Start of Given data

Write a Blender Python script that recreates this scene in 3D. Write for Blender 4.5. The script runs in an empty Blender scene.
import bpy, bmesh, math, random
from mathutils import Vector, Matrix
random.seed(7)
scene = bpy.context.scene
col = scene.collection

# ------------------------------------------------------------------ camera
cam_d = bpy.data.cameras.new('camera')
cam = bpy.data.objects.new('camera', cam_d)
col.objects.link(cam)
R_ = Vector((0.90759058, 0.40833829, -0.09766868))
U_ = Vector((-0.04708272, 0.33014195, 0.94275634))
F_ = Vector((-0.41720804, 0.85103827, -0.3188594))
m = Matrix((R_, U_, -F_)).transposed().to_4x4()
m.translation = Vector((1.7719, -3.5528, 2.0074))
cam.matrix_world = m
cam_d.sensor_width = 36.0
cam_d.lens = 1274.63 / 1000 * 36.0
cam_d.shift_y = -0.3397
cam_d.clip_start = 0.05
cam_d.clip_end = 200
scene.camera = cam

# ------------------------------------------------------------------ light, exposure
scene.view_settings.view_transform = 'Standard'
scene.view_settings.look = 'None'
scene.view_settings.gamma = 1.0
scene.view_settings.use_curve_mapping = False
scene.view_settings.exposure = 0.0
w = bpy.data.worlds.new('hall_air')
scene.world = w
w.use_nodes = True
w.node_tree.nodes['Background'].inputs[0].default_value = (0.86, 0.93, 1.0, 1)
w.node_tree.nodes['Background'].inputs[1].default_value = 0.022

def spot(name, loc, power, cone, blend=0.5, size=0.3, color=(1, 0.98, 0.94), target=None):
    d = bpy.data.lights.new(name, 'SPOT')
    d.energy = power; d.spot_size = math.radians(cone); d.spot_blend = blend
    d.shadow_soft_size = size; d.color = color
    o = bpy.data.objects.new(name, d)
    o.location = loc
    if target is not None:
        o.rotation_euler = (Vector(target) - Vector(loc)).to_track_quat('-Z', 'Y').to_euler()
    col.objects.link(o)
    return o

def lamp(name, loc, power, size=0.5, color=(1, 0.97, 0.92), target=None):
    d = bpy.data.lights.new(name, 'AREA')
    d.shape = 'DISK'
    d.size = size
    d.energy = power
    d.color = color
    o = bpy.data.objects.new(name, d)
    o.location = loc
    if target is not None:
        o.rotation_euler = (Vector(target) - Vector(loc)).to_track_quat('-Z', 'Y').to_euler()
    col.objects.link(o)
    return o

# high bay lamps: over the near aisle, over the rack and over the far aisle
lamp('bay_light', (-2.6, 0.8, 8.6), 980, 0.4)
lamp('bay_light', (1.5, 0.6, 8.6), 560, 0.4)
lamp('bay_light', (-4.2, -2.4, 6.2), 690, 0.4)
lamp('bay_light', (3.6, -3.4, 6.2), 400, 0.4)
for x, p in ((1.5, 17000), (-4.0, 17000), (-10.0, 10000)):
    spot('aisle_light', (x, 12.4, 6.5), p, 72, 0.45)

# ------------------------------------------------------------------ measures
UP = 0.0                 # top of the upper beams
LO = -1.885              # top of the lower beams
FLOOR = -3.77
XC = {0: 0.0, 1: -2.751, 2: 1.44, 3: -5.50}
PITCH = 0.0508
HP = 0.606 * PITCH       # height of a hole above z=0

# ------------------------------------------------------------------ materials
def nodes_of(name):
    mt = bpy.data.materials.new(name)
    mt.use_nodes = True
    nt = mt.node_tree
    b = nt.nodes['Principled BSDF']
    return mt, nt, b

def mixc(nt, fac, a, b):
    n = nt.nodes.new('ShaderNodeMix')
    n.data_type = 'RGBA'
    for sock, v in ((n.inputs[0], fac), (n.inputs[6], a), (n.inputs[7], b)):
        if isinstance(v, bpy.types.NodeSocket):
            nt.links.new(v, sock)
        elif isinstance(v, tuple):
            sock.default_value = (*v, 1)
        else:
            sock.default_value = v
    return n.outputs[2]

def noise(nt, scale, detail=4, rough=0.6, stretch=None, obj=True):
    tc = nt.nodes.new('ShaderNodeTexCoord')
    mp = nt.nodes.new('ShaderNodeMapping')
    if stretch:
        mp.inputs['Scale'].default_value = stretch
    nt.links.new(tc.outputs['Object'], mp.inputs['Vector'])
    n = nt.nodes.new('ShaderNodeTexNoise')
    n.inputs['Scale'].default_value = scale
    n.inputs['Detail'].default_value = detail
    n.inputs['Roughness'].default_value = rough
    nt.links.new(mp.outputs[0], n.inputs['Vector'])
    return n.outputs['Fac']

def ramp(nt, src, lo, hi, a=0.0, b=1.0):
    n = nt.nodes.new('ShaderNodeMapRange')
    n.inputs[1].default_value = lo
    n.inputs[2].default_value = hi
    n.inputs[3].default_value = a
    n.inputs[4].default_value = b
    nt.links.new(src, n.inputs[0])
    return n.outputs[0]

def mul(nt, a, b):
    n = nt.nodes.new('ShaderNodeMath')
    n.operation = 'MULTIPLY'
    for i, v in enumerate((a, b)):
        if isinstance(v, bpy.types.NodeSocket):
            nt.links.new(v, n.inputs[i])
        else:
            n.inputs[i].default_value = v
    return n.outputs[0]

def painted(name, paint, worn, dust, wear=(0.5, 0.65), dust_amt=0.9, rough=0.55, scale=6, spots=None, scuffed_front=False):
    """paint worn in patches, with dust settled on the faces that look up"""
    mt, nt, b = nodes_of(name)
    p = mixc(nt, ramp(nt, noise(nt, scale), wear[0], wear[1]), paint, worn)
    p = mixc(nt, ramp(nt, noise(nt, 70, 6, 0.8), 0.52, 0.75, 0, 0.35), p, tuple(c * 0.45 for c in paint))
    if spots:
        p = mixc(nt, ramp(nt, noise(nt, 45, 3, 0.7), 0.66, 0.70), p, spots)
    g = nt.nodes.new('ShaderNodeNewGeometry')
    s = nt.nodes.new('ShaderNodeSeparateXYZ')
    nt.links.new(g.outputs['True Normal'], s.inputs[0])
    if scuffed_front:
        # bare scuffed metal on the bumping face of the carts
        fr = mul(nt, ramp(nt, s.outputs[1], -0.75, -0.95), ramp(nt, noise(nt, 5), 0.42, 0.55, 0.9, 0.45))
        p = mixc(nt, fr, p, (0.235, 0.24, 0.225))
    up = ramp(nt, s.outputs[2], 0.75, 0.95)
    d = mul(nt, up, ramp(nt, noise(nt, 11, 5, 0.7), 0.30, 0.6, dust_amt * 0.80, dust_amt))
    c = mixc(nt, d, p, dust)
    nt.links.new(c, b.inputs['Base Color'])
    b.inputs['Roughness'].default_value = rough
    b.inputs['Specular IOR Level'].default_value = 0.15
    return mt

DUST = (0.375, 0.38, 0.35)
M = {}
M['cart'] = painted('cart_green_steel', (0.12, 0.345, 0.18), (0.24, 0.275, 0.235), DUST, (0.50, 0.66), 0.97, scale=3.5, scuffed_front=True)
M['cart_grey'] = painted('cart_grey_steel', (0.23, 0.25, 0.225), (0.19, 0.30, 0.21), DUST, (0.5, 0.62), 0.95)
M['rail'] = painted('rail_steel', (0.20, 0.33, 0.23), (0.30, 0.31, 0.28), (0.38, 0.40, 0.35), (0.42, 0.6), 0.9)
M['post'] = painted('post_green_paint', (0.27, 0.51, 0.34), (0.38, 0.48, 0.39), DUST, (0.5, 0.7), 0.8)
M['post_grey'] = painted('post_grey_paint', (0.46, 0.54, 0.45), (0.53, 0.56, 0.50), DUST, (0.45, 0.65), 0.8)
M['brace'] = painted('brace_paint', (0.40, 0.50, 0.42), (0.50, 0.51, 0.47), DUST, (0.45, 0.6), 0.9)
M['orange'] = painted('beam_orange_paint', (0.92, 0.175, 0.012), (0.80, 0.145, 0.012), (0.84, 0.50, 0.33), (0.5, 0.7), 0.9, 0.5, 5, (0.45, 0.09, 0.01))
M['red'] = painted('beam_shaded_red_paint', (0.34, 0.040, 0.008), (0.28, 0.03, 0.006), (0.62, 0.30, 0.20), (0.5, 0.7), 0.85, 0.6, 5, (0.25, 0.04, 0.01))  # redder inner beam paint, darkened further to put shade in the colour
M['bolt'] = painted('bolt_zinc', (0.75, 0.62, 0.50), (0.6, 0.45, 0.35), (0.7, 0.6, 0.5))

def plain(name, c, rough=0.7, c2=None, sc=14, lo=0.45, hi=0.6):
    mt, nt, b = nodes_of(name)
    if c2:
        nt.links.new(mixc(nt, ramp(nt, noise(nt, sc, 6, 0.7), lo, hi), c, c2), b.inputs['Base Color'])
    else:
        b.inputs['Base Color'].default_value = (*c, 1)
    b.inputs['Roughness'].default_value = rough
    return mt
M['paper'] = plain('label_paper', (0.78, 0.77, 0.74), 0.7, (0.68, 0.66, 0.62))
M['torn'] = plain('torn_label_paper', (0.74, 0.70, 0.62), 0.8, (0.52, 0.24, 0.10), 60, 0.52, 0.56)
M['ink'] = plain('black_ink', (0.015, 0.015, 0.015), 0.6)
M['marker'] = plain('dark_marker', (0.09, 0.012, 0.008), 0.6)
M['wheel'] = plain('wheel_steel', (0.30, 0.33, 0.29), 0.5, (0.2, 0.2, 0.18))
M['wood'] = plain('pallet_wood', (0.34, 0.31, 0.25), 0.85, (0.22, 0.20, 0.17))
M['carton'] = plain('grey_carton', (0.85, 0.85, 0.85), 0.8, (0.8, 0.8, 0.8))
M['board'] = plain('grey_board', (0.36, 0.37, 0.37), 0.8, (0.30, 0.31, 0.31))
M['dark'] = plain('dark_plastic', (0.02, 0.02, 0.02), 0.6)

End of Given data

Exactly as they appear, please write out the lines from the opening of the listing above down to the line containing "col = scene.collection", with both end lines included.

Write a Blender Python script that recreates this scene in 3D. Write for Blender 4.5. The script runs in an empty Blender scene.
import bpy, bmesh, math, random
from mathutils import Vector, Matrix
random.seed(7)
scene = bpy.context.scene
col = scene.collection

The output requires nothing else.